I was in Paris in 1983. WWII ended in 1945. That's a difference of 38 years. 38 years ago I was in the fifth grade back in Chicago. I remember the time pretty clearly. Had I been under Nazi occupation, rather than working my summer job at the park district that summer of 1973 (i.e., 38 years ago for me) - had I lost family members to the Nazis (and plenty of Frenchmen did) - I'm not entirely sure I'd be over it today. And imagine if you were 20, and fought in the war. Now you're 58. How long does it take to forgive an entire nation for something horrible that you witnessed personally? Would you ever really forgive them, trust them?

It just never struck me at the time that 38 years was that recent. Probably because I was only half that age; it was double my lifetime. Now that I passed 38 nearly a decade ago, the years seem fewer. And I finally, thanks to a goofy TV show, and a surprisingly good actress, understand what I witnessed on the streets of Paris nearly 4 decades ago.

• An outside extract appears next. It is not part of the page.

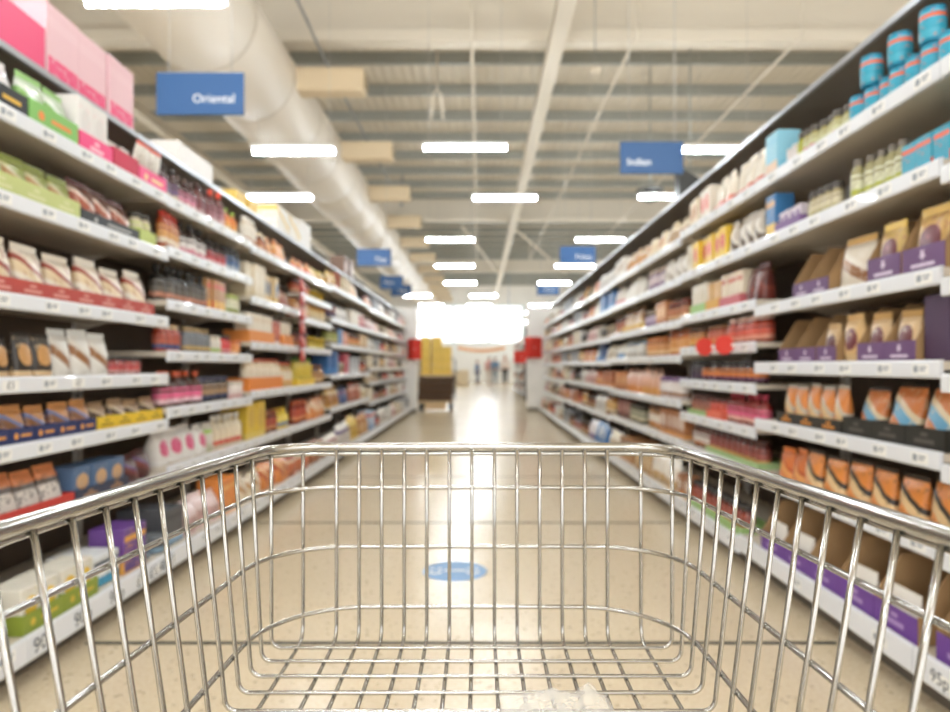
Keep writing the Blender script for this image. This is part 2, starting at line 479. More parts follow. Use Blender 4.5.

There are still monuments to those who died along certain sidewalks in Paris. Some of them you come upon quite unexpectedly. One to an 18 year old ambulance worker killed by the Nazis near the Place de la Concorde in 1944 during the liberation of Paris. People still put flowers there every year on the day he died. Another on the outside wall of the local lycée (high school), honoring the French Jewish children from that school who were rounded up and sent to die in the concentration camps. I'm always quite touched, and still a bit shocked, when I stumble upon yet another memorial while walking through Paris. I wonder whether French kids today even notice the plaques. And whether it's all together bad if only the oldest of Frenchmen now think of WWII as anything more than ancient history.